Sunday, July 3, 2011

Winter wonders

We are in the middle of winter here; the chickens have shorter days to scavenge and forage so you can imagine how distressing it must have been for the poor little lady scurrying up and down in the second pen the other day wondering why she hadn't been let out with the others. Well, Ms Tagalong, nearly didn't let her out either.

Looking for a few moments reprieve from the stress and strain of moving, Ms Tagalong crept into the garden with an overalled Ms Shorts last weekend. Checking the pen for eggs Ms Tagalong was alerted by Ms Shorts to the distressed chook in the adjoining pen. Maybe Ms Mova had sleepily opened the pen and ignored number 11 who when released scurried rapidly out and hid amongst the privet bush. Surprised, Ms Tagalong would have expected her to run to the water, she crouched down and saw her scratching about and rolling eight hidden eggs.

So that was why we had so few eggs lately!

Ms Tagalong heard a colleague at work championing the flavour of strawberries that she had bought at one of the not-to-be-named supermarkets. She hugged herself joyfully and thought about the little strawberries she had spied on the plants in the garden. If the chickens can be dissuaded from taking a peck along with the snails and slugs, flavour would not be an issue. Ms Tagalong’s colleague would not be able to believe her taste buds, but shhh.. we shall keep it our little secret and wait for them to ripen naturally, no retardant gas, no picking too early.

Advice from whats cooking America says Strawberries do not ripen after they have been harvested, so choose strawberries that have been picked fully ripened. They should have bright red color, natural shine and fresh looking green caps.

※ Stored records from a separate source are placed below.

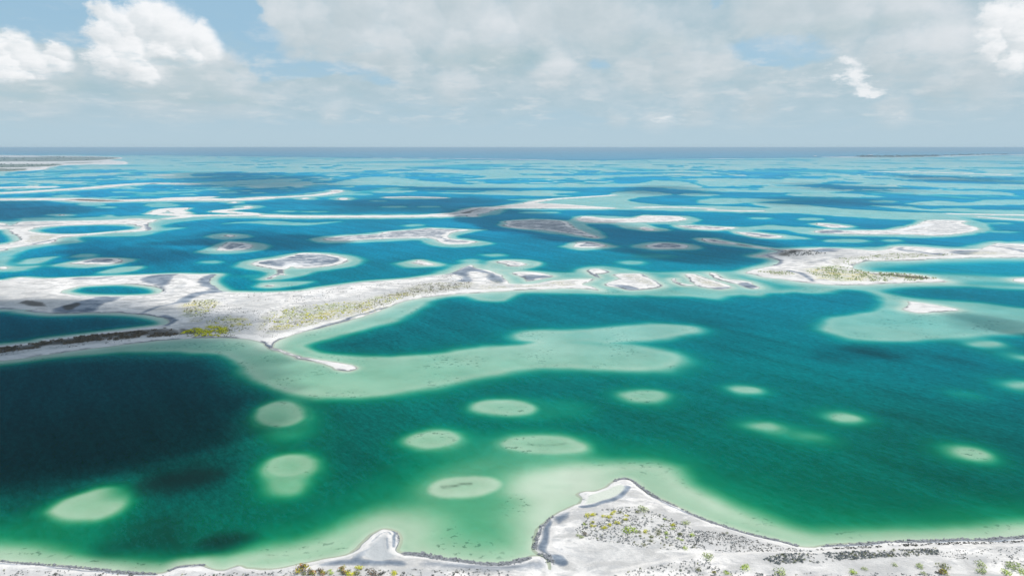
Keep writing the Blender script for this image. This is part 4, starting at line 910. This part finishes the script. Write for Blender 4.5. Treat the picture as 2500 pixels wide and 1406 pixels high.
def land_height(L, x, y):
    s = land_sdf(L, np.array([x]), np.array([y]), 40.0)[0]
    ins = max(-s, 0)
    hill = fbm(np.array([x / 22.0]), np.array([y / 22.0]), 5, 9)[0]
    return max(L['hmax'] * (1 - math.exp(-ins / 9.0)) * (0.62 + 0.45 * hill) + 0.25 * (1 - math.exp(-ins / 1.2)), 0.03), s
# ------------------------------------------------------------------ plants
rng = np.random.default_rng(5)
SHORE, SPIT, PENIN = ISLETS[0], ISLETS[1], ISLETS[3]
def soup(name, tris_co, nv=3):
    """mesh from an (n, nv, 3) array of loose faces"""
    co = np.asarray(tris_co, np.float32).reshape(-1, 3)
    n = len(co) // nv
    me = bpy.data.meshes.new(name)
    me.vertices.add(len(co)); me.vertices.foreach_set('co', co.ravel())
    me.loops.add(len(co)); me.loops.foreach_set('vertex_index', np.arange(len(co), dtype=np.int32))
    me.polygons.add(n); me.polygons.foreach_set('loop_start', np.arange(0, len(co), nv, dtype=np.int32))
    me.update(calc_edges=True)
    return me
def leaf_quads(n, lumps, size, seed):
    """leaf faces spread over a few rounded lumps, facing mostly outwards; unit radius bush"""
    r = np.random.default_rng(seed)
    L_ = []
    for k in range(lumps):
        a = r.uniform(0, 2 * pi); rr = r.uniform(0.15, 0.62) if lumps > 1 else 0
        L_.append((rr * cos(a), rr * sin(a), r.uniform(0.18, 0.34), r.uniform(0.34, 0.52)))
    L_ = np.array(L_); w = L_[:, 3] ** 2; w /= w.sum()
    k = r.choice(len(L_), n, p=w)
    v = r.normal(size=(n, 3)); v[:, 2] = np.abs(v[:, 2]) * 0.9 - 0.12; v /= np.linalg.norm(v, axis=1)[:, None]
    rad = L_[k, 3] * r.uniform(0.72, 1.08, n)
    c = L_[k, :3] + v * rad[:, None] * np.array([1, 1, 0.85]); c[:, 2] = np.maximum(c[:, 2], 0.03)
    nrm = v + r.normal(size=(n, 3)) * 0.45; nrm /= np.linalg.norm(nrm, axis=1)[:, None]
    t = np.cross(nrm, r.normal(size=(n, 3))); t /= np.linalg.norm(t, axis=1)[:, None]
    u = np.cross(nrm, t)
    s = (size * r.uniform(0.6, 1.3, n))[:, None]
    return np.stack([c - t * s, c - u * s * .6, c + t * s, c + u * s * .6], 1)
def stem_quads(seed, k=9):
    r = np.random.default_rng(seed); q_ = []
    for i in range(k):
        a = r.uniform(0, 2 * pi); L0 = r.uniform(.3, .6)
        tip = np.array([cos(a) * L0, sin(a) * L0, r.uniform(.2, .5)])
        side = np.array([-sin(a), cos(a), 0]) * 0.02
        b0 = np.array([0, 0, -0.1]); up = np.array([0, 0, 0.03])
        q_.append([b0 - side, b0 + side, tip + side * .4, tip - side * .4])
        q_.append([b0 - up, b0 + up, tip + up * .4, tip - up * .4])
    return np.array(q_)
FOL = {k: [soup('foliage', leaf_quads(150, 5 + v, 0.105, 40 + 7 * v + ord(k)), 4) for v in range(3)] for k in 'ygporbsd'}
for k in FOL:
    for me in FOL[k]:
        me.materials.append(LEAF[k])
STM = [soup('stem', stem_quads(v), 4) for v in range(3)]
for me in STM:
    me.materials.append(STEM)
GY_ = 'shrubs standing out on the near shore'
SHRUBS = [
 (1434,1262,13,'y','yellow shrub, left lump of the topmost yellow pair on the headland'), (1449,1258,14,'y','yellow shrub, right lump of the topmost yellow pair on the headland'),
 (1473,1265,9,'y','thin left end of the long yellow shrub row near the grey cove'), (1484,1266,13,'y','thick middle of the long yellow shrub row near the grey cove'), (1493,1260,10,'y','upper right end of the long yellow shrub row near the grey cove'),
 (1499,1253,8,'y','small yellow shrub just above the long yellow row'), (1446,1279,8,'y','small yellow shrub below the topmost yellow pair'), (1427,1284,7,'g','leftmost small green shrub of the headland'),
 (1446,1288,9,'y','yellow shrub left of a two lump yellow shrub'), (1453,1290,6,'y','tiny yellow shrub touching the right of another small yellow one'), (1477,1293,13,'y','big lower lump of the slanting yellow shrub'),
 (1486,1287,10,'y','upper lump of the slanting yellow shrub'), (1503,1282,9,'y','left half of the yellow shrub above the white bare patch'), (1511,1284,8,'y','right half of the yellow shrub above the white bare patch'),
 (1526,1264,6,'y','small yellow shrub, left of a tiny pair beyond the bare patch'), (1533,1266,6,'y','small yellow shrub, right of a tiny pair beyond the bare patch'), (1529,1273,10,'y','round yellow green shrub beneath the tiny yellow pair'),
 (1536,1301,22,'g','largest bright green shrub in the middle of the headland'), (1552,1305,9,'p','pale shrub against the right flank of the largest green one'), (1575,1306,11,'y','yellow green shrub right of the largest green one past a dark gap'),
 (1561,1307,8,'o','olive shrub in the gap between two yellow green ones'), (1562,1315,7,'o','dark olive shrub just below the olive gap shrub'), (1512,1256,9,'o','olive shrub right of the small top yellow shrub'),
 (1556,1255,10,'o','olive shrub at the lower left of the pale crest shrub'), (1569,1247,17,'p','wide pale green shrub at the crest of the headland'), (1622,1271,6,'g','small green shrub alone above the right scrub'),
 (1627,1306,9,'g','green shrub at the right edge of the olive thicket'), (1626,1317,6,'g','little green shrub just under the thicket edge one'), (1644,1284,11,'y','yellow shrub, upper of a stacked pair east of the scrub'),
 (1642,1294,8,'g','green shrub, lower of a stacked pair east of the scrub'), (1674,1279,14,'p','pale olive round shrub nearest the dark eastern ledge'), (1688,1311,11,'g','vivid green round shrub alone on bare sand'),
 (1655,1320,6,'g','tiny green shrub left of two above the white blotch'), (1662,1324,7,'g','green shrub right of two above the white blotch'), (1673,1345,10,'g','round green shrub above the bend of the track'),
 (1728,1365,19,'p','big pale green shrub growing on the pale track'), (1815,1389,17,'g','bright green shrub with dark left rim on bare sand below the track'), (1608,1300,10,'o','olive shrub at the top of the olive thicket'),
 (1606,1308,10,'o','olive shrub under the top one of the thicket'), (1592,1318,11,'o','big olive shrub low in the thicket'), (1588,1327,9,'o','olive shrub lowest in the thicket'), (1428,1310,10,'b','brown shrub at the left foot of the headland scrub'),
 (1411,1313,8,'p','faint pale shrub outermost at the left foot of the headland'), (1420,1318,10,'p','pale green shrub beneath the brown one at the headland foot'), (1571,1338,9,'o','olive shrub alone in the lower grey scrub'), (1659,1310,10,'o','olive shrub left of the vivid lone green one'),
 (1774,1303,6,'o','small olive shrub near the eastern beach'), (1765,1305,6,'b','small brown shrub near the eastern beach'), (1904,1402,20,'p','pale shrub at the bottom edge right of the bright dark rimmed one'), (1705,1398,11,'o','olive shrub amid grey scrub at the bottom edge'),
 (1741,1404,8,'r','yellowish shrub at the bottom edge below the track bend'), (1776,1404,11,'g','green shrub half cut by the bottom edge below the track'), (2080,1402,13,'g','green shrub on white sand at the bottom below the long scrub strip'),
 (2108,1394,10,'p','faint pale shrub on the grey flat, left of two'), (2183,1384,9,'p','faint pale shrub on the grey flat, upper right of two'), (2248,1388,14,'p','pale yellowish shrub left of the olive and orange pair'),
 (2300,1387,17,'o','olive shrub above the orange green shrub at the right bottom'), (2302,1404,16,'r','orange and green shrub at the right bottom edge'), (2285,1402,7,'d','dark little shrub left of the orange and green one'), (2253,1405,9,'p','pale low shrub at the bottom edge right of centre strip'),
 (2393,1383,15,'p','pale green shrub, upper of two stacked near the right'), (2392,1398,16,'p','yellow green shrub, lower of two stacked near the right'), (2469,1389,22,'p','widest pale green shrub near the right edge'), (2450,1404,14,'g','vivid green shrub at the bottom below the widest pale one'),
 (2496,1405,12,'g','green shrub in the bottom right corner'), (732,1394,25,'r','tall rust topped green shrub at the water side of the lower shore'), (745,1401,12,'o','olive shrub at the right foot of the tall rust topped one'), (758,1395,11,'b','dark brown shrub right of the tall rust topped one'),
 (783,1396,11,'b','reddish brown shrub above the orange bottom clumps'), (762,1404,16,'r','orange brown shrub at the bottom edge, first right of the tall one'), (786,1403,14,'r','golden brown shrub under the reddish one'), (797,1404,9,'o','olive shrub right of the golden brown one at the bottom'),
 (805.6,1396.6,7,'g','lone lime green shrub between two orange groups'), (808,1405,10,'g','green shrub at the bottom beneath the lime one'), (837,1397,16,'r','orange and yellow shrub upper left of the golden group'), (852,1398,7,'b','small orange brown sprig between golden shrubs'),
 (842,1405,13,'r','golden shrub at the bottom left of the golden group'), (857,1404,18,'y','bright golden shrub in the middle of the golden group'), (876.6,1403,15,'o','olive green shrub closing the golden group'), (880.5,1390,14,'y','flat yellow shrub beside the grey mud channel'),
 (910,1403,20,'b','wide brown shrub right of the golden group'), (932,1405,12,'d','dark brown shrub at the right end of the bottom clumps'), (962,1402,15,'y','yellow green shrub at the bottom below the hooked spit')]
for i, (px, py, dm, k, lb) in enumerate(SHRUBS):
    x, y = unproj(px, py + dm * 0.28)
    z, s = land_height(SHORE, x, y)
    sc = 0.5 * dm * hypot(hypot(x, y), H) / F * (1.65 if py < 1385 else 1.7)
    e = bpy.data.objects.new('shrub', None); COL.objects.link(e)
    e.location = (x, y, max(z - 0.05, 0)); e.rotation_euler = (0, 0, rng.uniform(0, 6.28)); e.scale = (sc, sc, sc * rng.uniform(.75, 1.0) * (1.25 if dm > 24 else 1))
    e['label'] = lb; e['category'] = 'shrub'; e['group'] = GY_; e.empty_display_size = 0.5
    link('foliage', FOL[k][i % 3], parent=e); link('stem', STM[i % 3], parent=e)
    if k == 'r':
        o = link('foliage', FOL['b'][(i + 1) % 3], parent=e); o.scale = (.55, .55, .8); o.location = (.28, .1, .15); o['label'] = 'rust brown foliage'
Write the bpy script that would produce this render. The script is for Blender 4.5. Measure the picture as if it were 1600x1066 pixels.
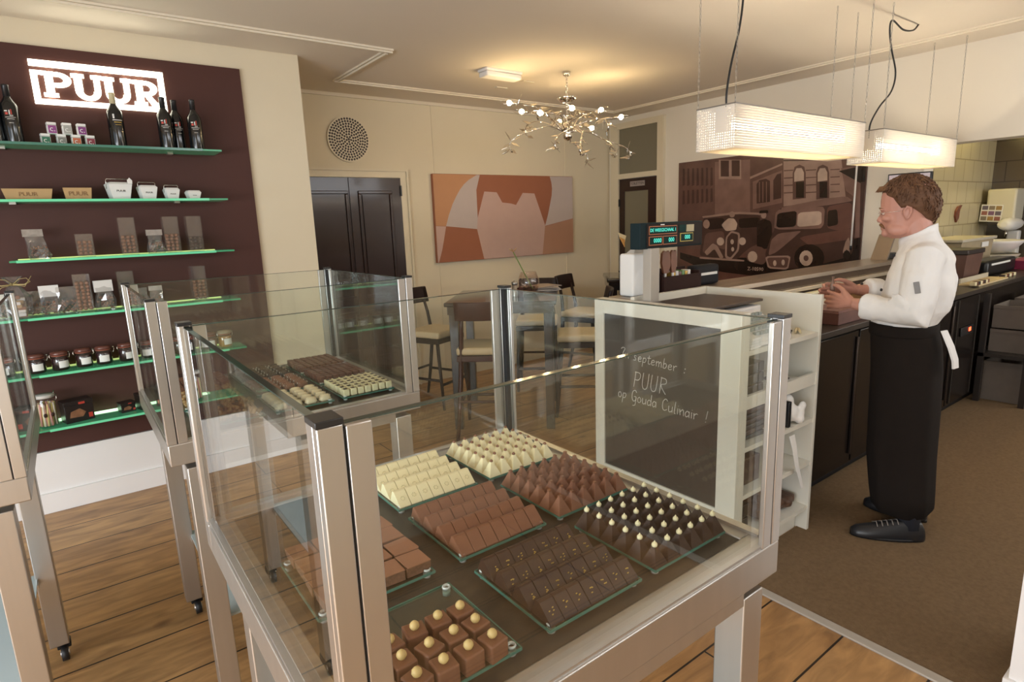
import bpy, bmesh, math, random
from mathutils import Vector, Matrix, Euler
S = bpy.context.scene
for o in list(bpy.data.objects): bpy.data.objects.remove(o)
COL = S.collection
PI = math.pi
random.seed(7)

# ---------------------------------------------------------------- camera
cam = bpy.data.cameras.new('camera'); co = bpy.data.objects.new('camera', cam); COL.objects.link(co)
YAW, PITCH, ROLL = 0.6394, 0.19767, -0.03745
cy, sy, cp, sp = math.cos(YAW), math.sin(YAW), math.cos(PITCH), math.sin(PITCH)
F = Vector((sy*cp, cy*cp, -sp)); R0 = Vector((cy, -sy, 0)); U0 = R0.cross(F)
cr, sr = math.cos(ROLL), math.sin(ROLL)
R_ = R0*cr + U0*sr; U_ = U0*cr - R0*sr
co.matrix_world = Matrix(((R_.x, U_.x, -F.x, 0), (R_.y, U_.y, -F.y, 0), (R_.z, U_.z, -F.z, 1.65), (0, 0, 0, 1)))
cam.sensor_fit = 'HORIZONTAL'; cam.sensor_width = 36; cam.lens = 36*921.9/1600
cam.clip_start = 0.02; cam.clip_end = 60
S.camera = co

# ---------------------------------------------------------------- view, world, daylight
S.view_settings.view_transform = 'Standard'; S.view_settings.look = 'None'
S.view_settings.exposure = 0.88; S.view_settings.gamma = 1; S.view_settings.use_curve_mapping = False
S.cycles.max_bounces = 9; S.cycles.diffuse_bounces = 4; S.cycles.glossy_bounces = 5; S.cycles.transmission_bounces = 6
S.cycles.transparent_max_bounces = 40; S.cycles.caustics_reflective = False; S.cycles.caustics_refractive = False
S.cycles.sample_clamp_indirect = 6
W = bpy.data.worlds.new('world'); S.world = W; W.use_nodes = True
bg = W.node_tree.nodes['Background']; bg.inputs[0].default_value = (0.75, 0.87, 1, 1); bg.inputs[1].default_value = 0.8

def area_light(name, loc, direction, sx, sy_, power, color):
    l = bpy.data.lights.new(name, 'AREA'); l.shape = 'RECTANGLE'; l.size = sx; l.size_y = sy_
    l.energy = power; l.color = color
    o = bpy.data.objects.new(name, l); COL.objects.link(o); o.location = loc
    o.rotation_euler = Vector(direction).to_track_quat('-Z', 'Y').to_euler()
    return o
# daylight that enters through the shop windows (left wall and street front), then an added kitchen fill
area_light('daylight_left', (-2.92, 0.8, 1.30), (1, 0.05, -0.90), 3.2, 1.5, 128, (0.90, 0.95, 1))
area_light('daylight_front_left', (-2.0, -1.52, 1.6), (0.15, 1, -0.15), 1.7, 2.0, 26, (0.92, 0.96, 1))
area_light('daylight_transom', (3.6, -1.52, 2.56), (-0.05, 1, -0.12), 4.6, 0.42, 27, (0.97, 0.98, 1))
area_light('added_kitchen_fill', (7.5, -1.52, 1.5), (-0.35, 1, -0.3), 2.0, 1.6, 26, (1, 0.93, 0.82))  # added fill for the cook's back and the carpet, no known source

# ---------------------------------------------------------------- helpers
def mat(name, col, rough=0.5, metal=0.0, emit=None, estr=0, noise=0, nscale=8, bump=0, bscale=60, spec=0.5, stretch=None, coat=0):
    m = bpy.data.materials.new(name); m.use_nodes = True
    nt = m.node_tree; b = nt.nodes['Principled BSDF']
    b.inputs['Base Color'].default_value = (*col, 1); b.inputs['Roughness'].default_value = rough
    b.inputs['Metallic'].default_value = metal; b.inputs['Specular IOR Level'].default_value = spec
    if coat: b.inputs['Coat Weight'].default_value = coat; b.inputs['Coat Roughness'].default_value = 0.08
    if emit: b.inputs['Emission Color'].default_value = (*emit, 1); b.inputs['Emission Strength'].default_value = estr
    if noise or bump:
        tc = nt.nodes.new('ShaderNodeTexCoord'); mp = nt.nodes.new('ShaderNodeMapping')
        nt.links.new(tc.outputs['Object'], mp.inputs[0])
        if stretch: mp.inputs['Scale'].default_value = stretch
    if noise:
        n = nt.nodes.new('ShaderNodeTexNoise'); n.inputs['Scale'].default_value = nscale; n.inputs['Detail'].default_value = 5
        nt.links.new(mp.outputs[0], n.inputs['Vector'])
        mx = nt.nodes.new('ShaderNodeMix'); mx.data_type = 'RGBA'
        lo = [max(0, c*(1-noise)) for c in col]; hi = [min(1, c*(1+noise)) for c in col]
        mx.inputs[6].default_value = (*lo, 1); mx.inputs[7].default_value = (*hi, 1)
        nt.links.new(n.outputs[0], mx.inputs[0]); nt.links.new(mx.outputs[2], b.inputs['Base Color'])
    if bump:
        n2 = nt.nodes.new('ShaderNodeTexNoise'); n2.inputs['Scale'].default_value = bscale; n2.inputs['Detail'].default_value = 4
        nt.links.new(mp.outputs[0], n2.inputs['Vector'])
        bp = nt.nodes.new('ShaderNodeBump'); bp.inputs['Strength'].default_value = bump; bp.inputs['Distance'].default_value = 0.01
        nt.links.new(n2.outputs[0], bp.inputs['Height']); nt.links.new(bp.outputs[0], b.inputs['Normal'])
    return m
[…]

Many myths and legends abound. Do we have any newlyweds in the neighbourhood? If only Ms Tagalong had known this last year she could have served cold strawberry soup at her nuptials like they do in regional France for an aphrodisiac. But then.. it is never too late. If you see someone crouching, keeping guard over the berries it might just be a French provincial chef or indeed, Ms Tagalong!